Script for validation

Hi,

I need a script which do below

I have one process which runs 24*7 daily and I always has to monitor it now i want to have this automated such that if it stops at anytime we get a exception mail.

For example i use ps -ef|grep 'etl'
above command gives me the desired output.

What i am thinking is like to run this script using cron which will run in evry 5 minutes.

So i need a validation script which works like if my process stops it will throw an exception via mail and will be able to start it immediately.

Please advise.

Many thanks in advance

I would try this:

ps -ef | grep test | grep -v grep
if [ $?==1 ] then; echo "test does not work" |mail -s "confirmation" my@address.com; fi

But I am sure there is more elegant way :slight_smile:

1 Like

Hi Thanks for the suggestion.

I would try this.

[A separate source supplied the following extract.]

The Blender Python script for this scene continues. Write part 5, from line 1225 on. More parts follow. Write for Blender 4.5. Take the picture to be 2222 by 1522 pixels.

Meanwhile could you please help me in understand the command you use below

ps -ef | grep test | grep -v grep

ps - ef
  • lists processes
grep test
  • print output lines that contain "test"
grep -v grep 
  • excludes the "grep test" process you ran earlier from the list
1 Like

Hi,

I tried run your script but it is giving me below error

 
: syntax error at line 5: `fi' unexpected

Please help

Your script should look something like this :

#!/bin/bash

#Get the number of processes containing etl running
VAR=`ps -ef | grep 'etl' | grep -v grep | wc -l`

#Verify if VAR >= 1
if [ $VAR -lt 1 ]; then
        echo "Problem -  No etl process running" | mail -s "No process Alert" email@address.com
fi

#END
1 Like

Excellent It worked.

Thanks for your help

---------- Post updated at 09:15 AM ---------- Previous update was at 08:01 AM ----------

Hi Could you please help me to understand the script you made

Well it is quite a simple script. But i'm also a begineer and I will explain it for you:

  • First we declare a variable VAR that computes the number of processes running from the process listing( ps -ef ) that includes "etl" in their name (by using command substitution on bash ` .. `)
    Here we use grep -v grep to exclude the search itsel since a new process will be spawned for grep 'etl' and we don't want this to be counted.
    Then we count the remaining lines by using wc -l
    At this point our VAR variable will hold the number of processes running.

  • We check if the number of process obtained is lower than 1...basically meaning that is 0 which tell us that no process is running.

  • If this is true than we send an email, if not we do nothing.

Hope it helps you to understand it better now.